Engineering chief Mark Reuss, 46, was promoted to president of GM's North American operations and Susan Docherty, 47, one of three women promoted, added marketing to her sales duties. Vice-Chairman Bob Lutz, 77, ceded those responsibilities and will be an advisor to Whitacre.

"It's a signal they are serious about getting younger people in and running the place right," said Thomas Stallkamp, 63, industrial partner at buyout firm Ripplewood Holdings LLC and a member of the team that helped restructure Chrysler Corp in the 1990s. "This is a culture that was so inbred, so genteel, people were afraid to speak up."

Whitacre, 68, has said in media interviews and in meetings with staffers that employees need to shed GM's culture and hasten efforts to cut costs and regain market share. The former chairman and CEO of AT&T Inc reiterated the pledge this week as his board ousted Chief Executive Officer Fritz Henderson and Whitacre became interim CEO.

"Most of what has occurred this week at General Motors is about speeding things up and making people more accountable for the decisions they make," John Wolkonowicz, an analyst at consultant IHS Global Insight in Lexington, Massachusetts, told Bloomberg Television.

Nick Reilly, 59, will lead GM's European business, the Detroit-based automaker said yesterday in a statement on its website. Tim Lee, 58, replaces Reilly as president of international operations. Whitacre also will use director Stephen Girsky, 47, as an advisor, people familiar with the plans said.
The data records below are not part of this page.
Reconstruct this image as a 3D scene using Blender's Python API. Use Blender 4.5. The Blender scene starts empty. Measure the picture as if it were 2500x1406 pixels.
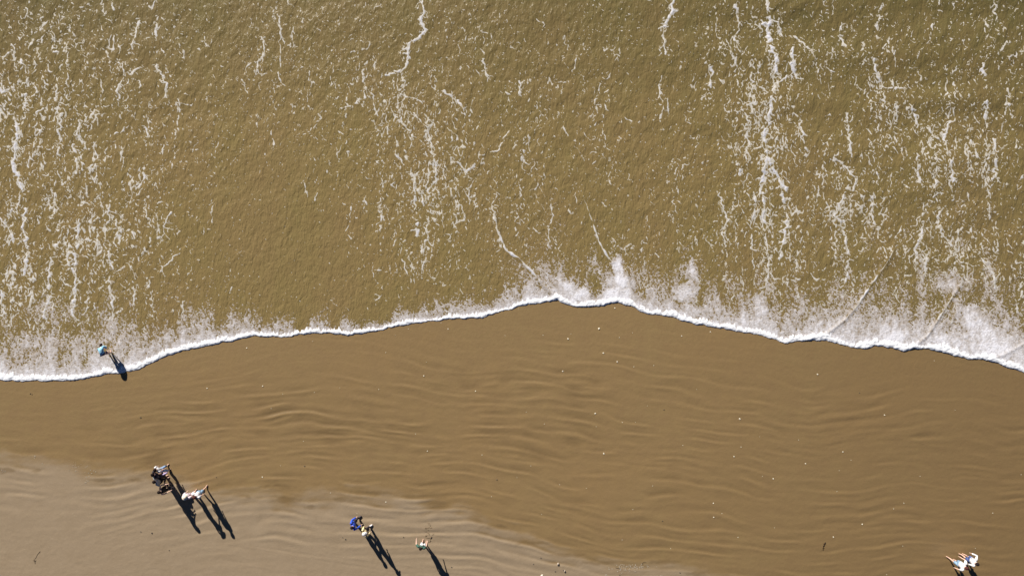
import bpy, bmesh, math, random
import numpy as np
from mathutils import Vector, Matrix

# ------------------------------------------------------------------ camera, sky, sun
sc = bpy.context.scene
CAM_H = 42.0
S = CAM_H / 1757.0            # metres of beach per unit of the survey grid (u right, v towards the land)
cam_d = bpy.data.cameras.new('camera')
cam_d.sensor_width = 36.0
cam_d.lens = 1757.0 / 2500.0 * 36.0
cam_d.clip_end = 2000.0
cam = bpy.data.objects.new('camera', cam_d)
cam.location = (0, 0, CAM_H)
cam.rotation_euler = (0, 0, 0)
sc.collection.objects.link(cam)
sc.camera = cam

SUN_EL = math.radians(26.0)
SUN_DIR = Vector((-0.507 * math.cos(SUN_EL), 0.862 * math.cos(SUN_EL), math.sin(SUN_EL))).normalized()   # towards the sun
world = bpy.data.worlds.new('World'); sc.world = world; world.use_nodes = True
wn = world.node_tree.nodes; wl = world.node_tree.links
sky = wn.new('ShaderNodeTexSky'); sky.sky_type = 'NISHITA'; sky.sun_disc = False
sky.sun_elevation = SUN_EL
sky.altitude = 3500; sky.air_density = 0.45; sky.dust_density = 0.05; sky.ozone_density = 3.0   # very clear air
sky.sun_rotation = math.atan2(SUN_DIR.x, SUN_DIR.y)
wl.new(sky.outputs[0], wn['Background'].inputs[0])
wn['Background'].inputs[1].default_value = 0.05
sun_d = bpy.data.lights.new('sun', 'SUN'); sun_d.energy = 5.0; sun_d.angle = math.radians(0.5)
sun_d.color = (1.0, 0.95, 0.87)
sun = bpy.data.objects.new('sun', sun_d); sc.collection.objects.link(sun)
sun.rotation_euler = SUN_DIR.to_track_quat('Z', 'Y').to_euler()
sc.view_settings.view_transform = 'Standard'; sc.view_settings.look = 'None'
sc.view_settings.exposure = 0.76; sc.view_settings.gamma = 1.0
sc.view_settings.use_curve_mapping = False

rng = np.random.default_rng(7)
random.seed(7)

# ------------------------------------------------------------------ helpers
def X(u): return (np.asarray(u, float) - 1250.0) * S
def Y(v): return (703.0 - np.asarray(v, float)) * S
def U(x): return np.asarray(x, float) / S + 1250.0
def V(y): return 703.0 - np.asarray(y, float) / S

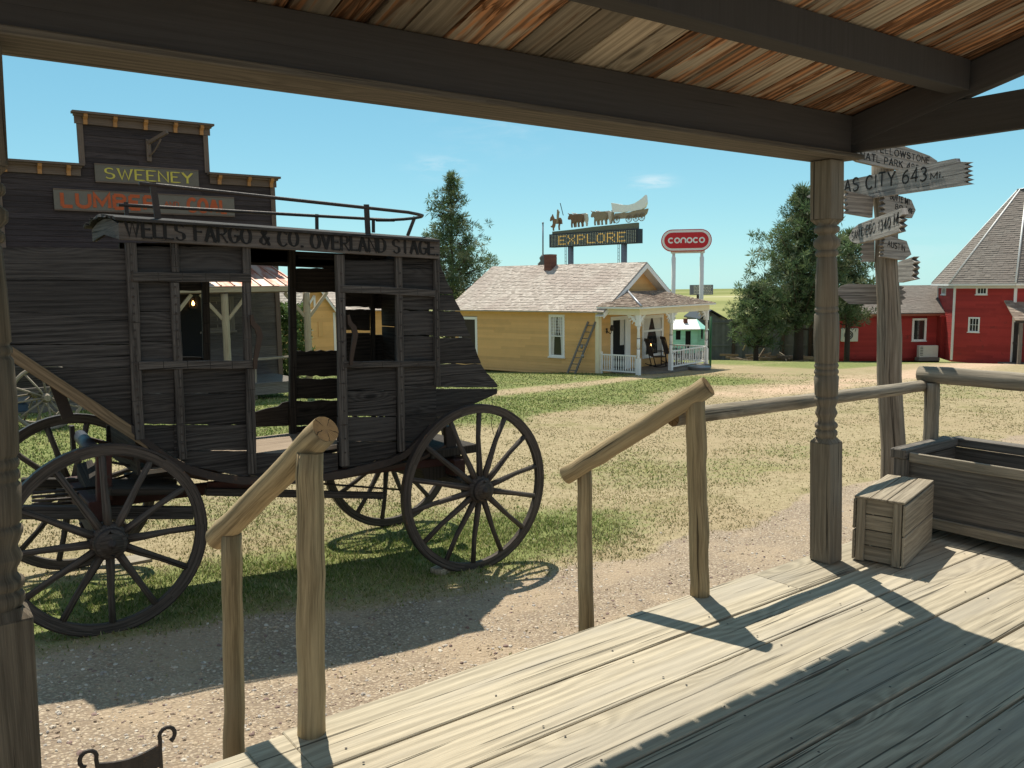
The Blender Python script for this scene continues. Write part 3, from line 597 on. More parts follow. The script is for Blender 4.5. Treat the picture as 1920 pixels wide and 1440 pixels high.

Reuss served as president and managing director of Holden in Australia prior to being appointed head of global engineering in July. He will give an update on GM's business on today, the company said. Whitacre, who was originally slated to deliver the briefing, had a scheduling change, said Tom Wilkinson, a GM spokesman.

"I know this leadership team can count on you to step up and be responsible, do the right thing and together we can move forward," Whitacre said yesterday in a broadcast to employees. "We can have a good time doing it."

Whitacre, who took the chairman's job as GM left Chapter 11 in July, has said he wants to start repaying federal loans early. The US government is owed $6.7 billion and owns a 61 percent stake in the biggest domestic automaker, which still expects an initial public offering in 2010's second half.

More women

Docherty, promoted to chief of sales in October from the head of the Buick GMC division, was appointed vice-president of vehicle sales, service and marketing. She takes some of the duties Lutz had handled since July.

Tom Stephens, 61, remains vice-chairman of global product operations and will add global purchasing to his duties.

Diana Tremblay, 50, becomes vice-president of manufacturing and labor relations. Denise C. Johnson, 43, most recently vehicle line director and chief engineer for global small cars, was named vice-president of labor relations.